Аристотель начал свою философскую карьеру с критики системы Платона («Платон мне друг, но истина дороже»). Эта критика была вполне справедливой. Он ловит Платона на внутренних противоречиях его метафизики и на том, что, если развивать её последовательно, она приводит к абсурду. Вот пример. Согласно Платону, у всяких двух схожих чем-то объектов имеется общий «видовой» эйдос, содержанием которого является то, что свойственно сразу обоим объектам. Скажем, заяц и кит схожи тем, что кормят детёнышей молоком, поэтому в царстве идей есть «идея млекопитающего». Теперь возьмём пару «идеальный человек» (то есть находящуюся в занебесье идею человека) и «реальный человек» (живущий на земле). Между ними, разумеется, есть нечто общее. Но в таком случае этому общему должна соответствовать на платоновских небесах ещё одна идея – «третий человек», как назвал её Аристотель. Но это ещё не всё: между первоначальной идеей человека и этой вторичной, смешанной, тоже есть нечто общее, чему должна соответствовать ещё одна идея. Это возникновение всё новых и новых эйдосов будет продолжаться до бесконечности, что явно абсурдно.
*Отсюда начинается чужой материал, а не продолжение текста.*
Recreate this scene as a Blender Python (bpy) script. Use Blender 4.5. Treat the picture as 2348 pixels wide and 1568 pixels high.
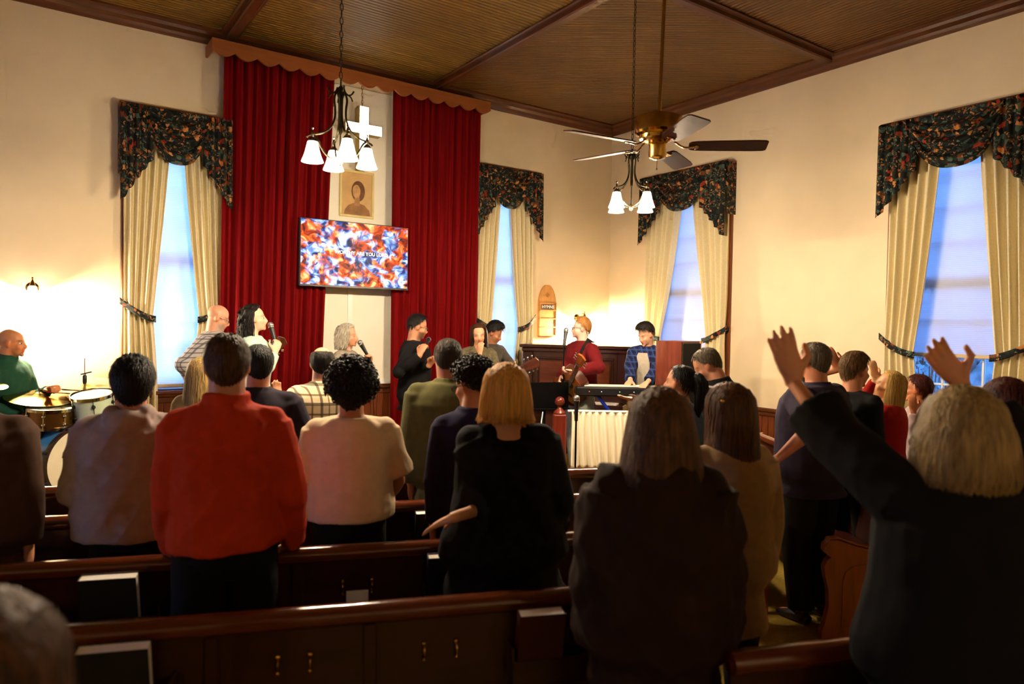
import bpy, bmesh, math, random
import numpy as np
from mathutils import Vector, Matrix, noise as mnoise

for _o in list(bpy.data.objects):
    bpy.data.objects.remove(_o, do_unlink=True)
random.seed(7)
SC = bpy.context.scene
COL = SC.collection
R = math.radians
PI = math.pi

# ------------------------------------------------------------------ camera, world, exposure
CAM_H = 1.80
_yaw, _pitch, _roll = R(35.01), R(-1.49), R(0.933)
_fw = Vector((math.sin(_yaw)*math.cos(_pitch), math.cos(_yaw)*math.cos(_pitch), math.sin(_pitch)))
_r = Vector((math.cos(_yaw), -math.sin(_yaw), 0)); _u = _r.cross(_fw)
_r2 = math.cos(_roll)*_r + math.sin(_roll)*_u
_u2 = -math.sin(_roll)*_r + math.cos(_roll)*_u
_cd = bpy.data.cameras.new('camera'); _cam = bpy.data.objects.new('camera', _cd); COL.objects.link(_cam)
_m = Matrix((_r2, _u2, -_fw)).transposed().to_4x4(); _m.translation = (0, 0, CAM_H)
_cam.matrix_world = _m
_cd.sensor_width = 36; _cd.lens = 1593.1/2348*36; _cd.clip_start = 0.05; _cd.clip_end = 200
_cd.dof.use_dof = True; _cd.dof.focus_distance = 6.5; _cd.dof.aperture_fstop = 2.0
SC.camera = _cam

W_ = bpy.data.worlds.new('dusk_sky'); SC.world = W_; W_.use_nodes = True
_n = W_.node_tree.nodes; _l = W_.node_tree.links
_bg = _n['Background']
_tc = _n.new('ShaderNodeTexCoord'); _sep = _n.new('ShaderNodeSeparateXYZ'); _rmp = _n.new('ShaderNodeValToRGB')
_l.new(_tc.outputs['Generated'], _sep.inputs[0]); _l.new(_sep.outputs['Z'], _rmp.inputs[0])
_rmp.color_ramp.elements[0].position = 0.0; _rmp.color_ramp.elements[0].color = (.20, .45, 1.0, 1)
_rmp.color_ramp.elements[1].position = 0.6; _rmp.color_ramp.elements[1].color = (.10, .30, .95, 1)
_l.new(_rmp.outputs[0], _bg.inputs['Color']); _bg.inputs['Strength'].default_value = 2.8

SC.view_settings.view_transform = 'Standard'; SC.view_settings.look = 'None'
SC.view_settings.gamma = 1.0; SC.view_settings.use_curve_mapping = False
SC.view_settings.exposure = 2.27
SC.cycles.use_denoising = True
SC.cycles.use_adaptive_sampling = True; SC.cycles.adaptive_threshold = .09; SC.cycles.adaptive_min_samples = 10
SC.cycles.max_bounces = 5; SC.cycles.diffuse_bounces = 3; SC.cycles.glossy_bounces = 2
SC.cycles.transmission_bounces = 4; SC.cycles.transparent_max_bounces = 8
SC.cycles.sample_clamp_indirect = 4.0; SC.cycles.sample_clamp_direct = 0
SC.cycles.caustics_reflective = False; SC.cycles.caustics_refractive = False

# light levels of the chandeliers and sconces
CHANDELIER_W = 60.0
SCONCE_W = 52.0

# ------------------------------------------------------------------ room measures (metres)
BY = 7.5        # back wall plane
RX = 6.97       # right wall plane
LX = -4.2       # left wall plane
FY = -4.6       # rear wall plane
CZ = 4.66       # ceiling boards
STAGE = 0.20

# ------------------------------------------------------------------ helpers
def lin(r, g, b):
    f = lambda c: (c/255/12.92) if c/255 <= .04045 else ((c/255+.055)/1.055)**2.4
    return (f(r), f(g), f(b))

class MB:
    """collects faces for one mesh"""
    def __init__(s): s.v = []; s.f = []; s.mi = []
    def add(s, vs, fs, mi=0):
        o = len(s.v); s.v += [tuple(p) for p in vs]
        s.f += [tuple(i+o for i in q) for q in fs]; s.mi += [mi]*len(fs)
        return s
    def box(s, x0, x1, y0, y1, z0, z1, M=None, mi=0):
        vs = [Vector((x, y, z)) for z in (z0, z1) for y in (y0, y1) for x in (x0, x1)]
        if M is not None: vs = [M @ p for p in vs]
        return s.add(vs, [(0,2,3,1),(4,5,7,6),(0,1,5,4),(2,6,7,3),(0,4,6,2),(1,3,7,5)], mi)
    def cbox(s, x0, x1, y0, y1, z0, z1, c=.008, M=None, mi=0):
        lo = (x0, y0, z0); hi = (x1, y1, z1); c = min(c, (x1-x0)*.49, (y1-y0)*.49, (z1-z0)*.49)
        vs = []; ix = {}
        for sx in (0,1):
            for sy in (0,1):
                for sz in (0,1):
                    sg = (sx, sy, sz)
                    for a in range(3):
                        p = []
                        for k in range(3):
                            e = hi[k] if sg[k] else lo[k]
                            if k != a: e += -c if sg[k] else c
                            p.append(e)
                        ix[(sx,sy,sz,a)] = len(vs); vs.append(Vector(p))
        fs = []
        for a in range(3):
            b, d = [(1,2),(2,0),(0,1)][a]
            for e in (0,1):
                q = []
                for (i, j) in ((0,0),(1,0),(1,1),(0,1)):
                    sg = [0,0,0]; sg[a] = e; sg[b] = i; sg[d] = j; q.append(ix[(*sg, a)])
                fs.append(tuple(q) if e else tuple(reversed(q)))
        for a in range(3):
            b, d = [(1,2),(2,0),(0,1)][a]
            for i in (0,1):
                for j in (0,1):
                    s0 = [0,0,0]; s0[b] = i; s0[d] = j; s1 = list(s0); s1[a] = 1
                    q = (ix[(*s0,b)], ix[(*s1,b)], ix[(*s1,d)], ix[(*s0,d)])
                    fs.append(q if i != j else tuple(reversed(q)))
        for sx in (0,1):
            for sy in (0,1):
                for sz in (0,1):
                    q = (ix[(sx,sy,sz,0)], ix[(sx,sy,sz,1)], ix[(sx,sy,sz,2)])
                    fs.append(q if (sx+sy+sz) % 2 else tuple(reversed(q)))
        if M is not None: vs = [M @ p for p in vs]
        return s.add(vs, fs, mi)
    def tube(s, pts, rad, n=10, ref=None, cap=True, mi=0):
        """tube through pts; rad: number, list of numbers or list of (ra, rb)"""
        pts = [Vector(p) for p in pts]; k = len(pts)
        if not isinstance(rad, (list, tuple)): rad = [rad]*k
        rr = [(a if isinstance(a, (tuple, list)) else (a, a)) for a in rad]
        tan = []
        for i in range(k):
            t = (pts[min(i+1, k-1)] - pts[max(i-1, 0)])
            tan.append(t.normalized() if t.length > 1e-9 else Vector((0,0,1)))
        a = Vector(ref) if ref is not None else (Vector((1,0,0)) if abs(tan[0].x) < .9 else Vector((0,1,0)))
        vs = []
        for i in range(k):
            if ref is not None: a = Vector(ref)
            a = (a - tan[i]*a.dot(tan[i]))
            a = a.normalized() if a.length > 1e-6 else tan[i].orthogonal().normalized()
            b = tan[i].cross(a)
            for j in range(n):
                th = 2*PI*j/n
                vs.append(pts[i] + a*(math.cos(th)*rr[i][0]) + b*(math.sin(th)*rr[i][1]))
        fs = [(i*n+j, i*n+(j+1) % n, (i+1)*n+(j+1) % n, (i+1)*n+j) for i in range(k-1) for j in range(n)]
        if cap:
            fs.append(tuple(reversed(range(n)))); fs.append(tuple((k-1)*n+j for j in range(n)))
        return s.add(vs, fs, mi)
    def lathe(s, prof, n=24, M=None, mi=0, cap=True):
        vs = []; k = len(prof)
        for (r, z) in prof:
            for j in range(n):
                th = 2*PI*j/n; vs.append(Vector((max(r, 1e-5)*math.cos(th), max(r, 1e-5)*math.sin(th), z)))
        if M is not None: vs = [M @ p for p in vs]
        fs = [(i*n+j, i*n+(j+1) % n, (i+1)*n+(j+1) % n, (i+1)*n+j) for i in range(k-1) for j in range(n)]
        if cap:
            if prof[0][0] > 1e-4: fs.append(tuple(reversed(range(n))))
            if prof[-1][0] > 1e-4: fs.append(tuple((k-1)*n+j for j in range(n)))
        return s.add(vs, fs, mi)
    def ball(s, c, r, n=14, m=9, M=None, mi=0):
        if not isinstance(r, (tuple, list)): r = (r, r, r)
        c = Vector(c); vs = [c + Vector((0,0,-r[2]))]
        for i in range(1, m):
            ph = -PI/2 + PI*i/m
            for j in range(n):
                th = 2*PI*j/n
                vs.append(c + Vector((r[0]*math.cos(ph)*math.cos(th), r[1]*math.cos(ph)*math.sin(th), r[2]*math.sin(ph))))
        vs.append(c + Vector((0,0,r[2])))
        if M is not None: vs = [M @ p for p in vs]
        fs = [(0, 1+(j+1) % n, 1+j) for j in range(n)]
        for i in range(m-2):
            for j in range(n):
                fs.append((1+i*n+j, 1+i*n+(j+1) % n, 1+(i+1)*n+(j+1) % n, 1+(i+1)*n+j))
        t = len(vs)-1; b = 1+(m-2)*n
        fs += [(b+j, b+(j+1) % n, t) for j in range(n)]
        return s.add(vs, fs, mi)
    def prism(s, poly, d0, d1, M=None, mi=0):
        """polygon in local x,z extruded along local y"""
        k = len(poly)
        vs = [Vector((p[0], d0, p[1])) for p in poly] + [Vector((p[0], d1, p[1])) for p in poly]
        if M is not None: vs = [M @ p for p in vs]
        fs = [tuple(range(k)), tuple(reversed(range(k, 2*k)))]
        fs += [(i, i+k, (i+1) % k+k, (i+1) % k) for i in range(k)]
        return s.add(vs, fs, mi)
    def grid(s, fn, nu, nv, mi=0, wrap=False):
        vs = [Vector(fn(i/nu, j/nv)) for j in range(nv+1) for i in range(nu+1)]
        w = nu+1
        fs = [(j*w+i, j*w+i+1, (j+1)*w+i+1, (j+1)*w+i) for j in range(nv) for i in range(nu)]
        return s.add(vs, fs, mi)
    def sheet(s, fn, nu, nv, th=.004, mi=0):
        """closed thin sheet; fn(u,v) -> point, thickness along local normal"""
        P = [[Vector(fn(i/nu, j/nv)) for i in range(nu+1)] for j in range(nv+1)]
        vs = []; w = nu+1
        nrm = []
        for j in range(nv+1):
            for i in range(nu+1):
                du = P[j][min(i+1, nu)] - P[j][max(i-1, 0)]; dv = P[min(j+1, nv)][i] - P[max(j-1, 0)][i]
                q = du.cross(dv); nrm.append(q.normalized() if q.length > 1e-12 else Vector((0,0,1)))
                vs.append(P[j][i])
        vs2 = [p - q*th for p, q in zip(vs, nrm)]; o = len(vs)
        fs = [(j*w+i, j*w+i+1, (j+1)*w+i+1, (j+1)*w+i) for j in range(nv) for i in range(nu)]
        fs += [tuple(reversed([a+o for a in q])) for q in fs]
        for i in range(nu):
            fs.append((i+1, i, i+o, i+1+o)); a = nv*w+i; fs.append((a, a+1, a+1+o, a+o))
        for j in range(nv):
            a = j*w; fs.append((a, a+w, a+w+o, a+o)); a = j*w+nu; fs.append((a+w, a, a+o, a+w+o))
        return s.add(vs+vs2, fs, mi)

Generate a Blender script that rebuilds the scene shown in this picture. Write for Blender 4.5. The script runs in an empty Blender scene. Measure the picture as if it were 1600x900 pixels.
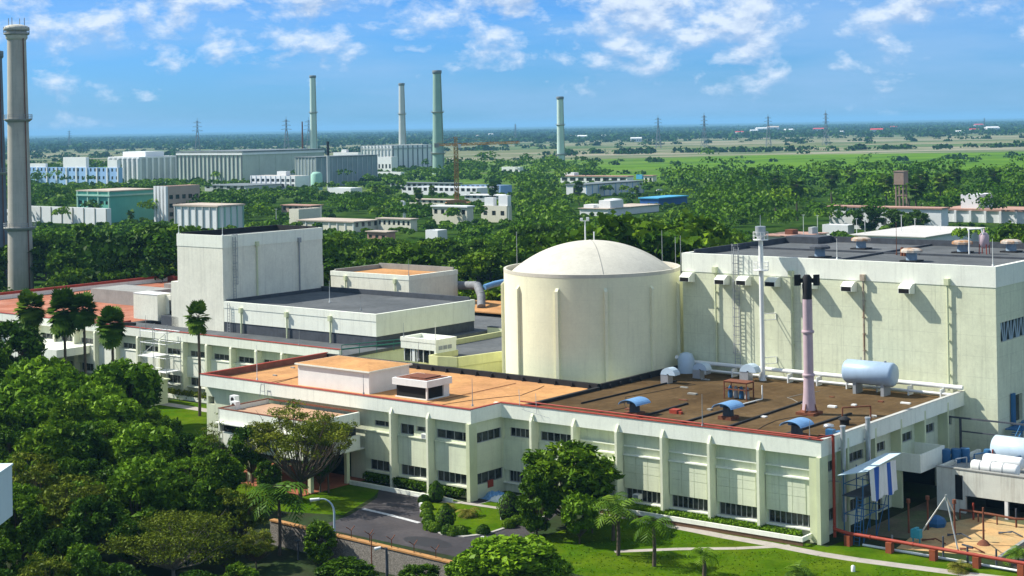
import bpy, math, random
import numpy as np
from mathutils import Vector, Matrix
R = math.radians
random.seed(7)
scene = bpy.context.scene
COL = scene.collection

# ------------------------------------------------------------------ camera, sky, sun, exposure
CAM_H = 42.0
F_PX, CX, CY = 2450.0, 800.0, 196.0      # focal length and principal point in photo pixels (1600 wide)
ROLL = R(1.0)
cam_d = bpy.data.cameras.new('camera'); cam = bpy.data.objects.new('camera', cam_d); COL.objects.link(cam)
cam_d.sensor_width = 36; cam_d.lens = F_PX / 1600 * 36; cam_d.clip_start = 1; cam_d.clip_end = 80000
cam_d.shift_y = -(450 - CY) / 1600
cam.matrix_world = Matrix.Translation((0, 0, CAM_H)) @ Matrix.Rotation(R(90), 4, 'X') @ Matrix.Rotation(-ROLL, 4, 'Z')
scene.camera = cam
SUN_EL, SUN_AZ = R(45), R(166)            # azimuth counted from +X towards +Y
sd = Vector((math.cos(SUN_EL)*math.cos(SUN_AZ), math.cos(SUN_EL)*math.sin(SUN_AZ), math.sin(SUN_EL)))
sun_d = bpy.data.lights.new('sun', 'SUN'); sun_d.energy = 5.0; sun_d.angle = R(0.5); sun_d.color = (1.0, 0.955, 0.87)
sun = bpy.data.objects.new('sun', sun_d); COL.objects.link(sun)
sun.rotation_euler = sd.to_track_quat('Z', 'Y').to_euler()
world = bpy.data.worlds.new('World'); scene.world = world; world.use_nodes = True
wn, wl = world.node_tree.nodes, world.node_tree.links
for n in list(wn): wn.remove(n)
def wnode(t, **k):
    n = wn.new(t)
    for a, b in k.items(): setattr(n, a, b)
    return n
sky = wnode('ShaderNodeTexSky', sky_type='NISHITA', sun_disc=False)
sky.sun_elevation = SUN_EL; sky.sun_rotation = R(90) - SUN_AZ
sky.altitude = 0; sky.air_density = 1.0; sky.dust_density = 0.25; sky.ozone_density = 3.0
tc = wnode('ShaderNodeTexCoord')
mp = wnode('ShaderNodeMapping'); mp.inputs['Scale'].default_value = (23, 23, 42); mp.inputs['Location'].default_value = (3.1, 2.6, .35)
wl.new(tc.outputs['Generated'], mp.inputs['Vector'])
nz = wnode('ShaderNodeTexNoise'); nz.inputs['Scale'].default_value = 1.0; nz.inputs['Detail'].default_value = 9; nz.inputs['Roughness'].default_value = .60
nz.inputs['Distortion'].default_value = .12
wl.new(mp.outputs[0], nz.inputs['Vector'])
sep = wnode('ShaderNodeSeparateXYZ'); wl.new(tc.outputs['Generated'], sep.inputs[0])
elev = wnode('ShaderNodeMapRange'); elev.inputs['From Min'].default_value = .0; elev.inputs['From Max'].default_value = .085
elev.inputs['To Min'].default_value = -.13; elev.inputs['To Max'].default_value = .06
wl.new(sep.outputs['Z'], elev.inputs['Value'])
ad = wnode('ShaderNodeMath', operation='ADD'); wl.new(nz.outputs['Fac'], ad.inputs[0]); wl.new(elev.outputs[0], ad.inputs[1])
cr = wnode('ShaderNodeValToRGB'); cr.color_ramp.elements[0].position = .47; cr.color_ramp.elements[0].color = (0, 0, 0, 1)
cr.color_ramp.elements[1].position = .63; cr.color_ramp.elements[1].color = (1, 1, 1, 1)
wl.new(ad.outputs[0], cr.inputs[0])
# broad thin veil below the puffs
mp2 = wnode('ShaderNodeMapping'); mp2.inputs['Scale'].default_value = (5, 5, 30); mp2.inputs['Location'].default_value = (1.7, 4.6, 2.1)
wl.new(tc.outputs['Generated'], mp2.inputs['Vector'])
nz2 = wnode('ShaderNodeTexNoise'); nz2.inputs['Scale'].default_value = 1.0; nz2.inputs['Detail'].default_value = 7; nz2.inputs['Roughness'].default_value = .6
wl.new(mp2.outputs[0], nz2.inputs['Vector'])
cr2 = wnode('ShaderNodeValToRGB'); cr2.color_ramp.elements[0].position = .38; cr2.color_ramp.elements[0].color = (0, 0, 0, 1)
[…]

Это, конечно, меткое возражение, но относиться к нему серьёзно, как к научному контраргументу, никак нельзя, ибо нельзя относиться серьёзно к облачённому с помощью софистики в псевдонаучную форму платоновскому царству идей, где всё совершенно, прекрасно и пронизано благом. Спор между Аристотелем и Платоном – это спор между систематизатором и поэтом, гениально сумевшим выдать себя за философа благодаря незаурядному красноречию. Для современной мысли их многословные построения не представляют ровным счётом никакого интереса. Что мы можем заимствовать у Платона? Разве лишь тезис о существовании невидимой реальности, которая важнее видимой, но про этот тезис можно сказать: «Тоже мне открыл Америку!» С самого появления на земле гомо сапиенса, то есть минимум за 20 тысяч лет до Платона, все религии мира (а без религии не существовало ни одного народа и ни одного племени) в качестве главной истины объявляли людям об этой реальности и, более того, учили их входить с нею в контакт, устанавливать с нею связь, откуда и само название «религия», которое в переводе с латинского означает «возобновление связи». Ничего ценного для нас не содержат и сочинения Аристотеля о природе – современный зоолог или ботаник найдёт их весьма наивными и полными ошибок и домыслов, что и неудивительно: подлинно научное изучение живой природы началось лишь в XVIII веке с классификации видов Карла Линнея. Почему же за Платоном и Аристотелем на века закрепилась репутация великих философов? По той причине, что в глаза бросался присущий их сочинениям важный признак философии: попытка понять сущее, не прибегая к религиозным категориям. Отсутствие же второго признака – придания первостепенного значения проблеме соотношения между нашим представлением о мире и миром самим по себе – было почему-то не замечено.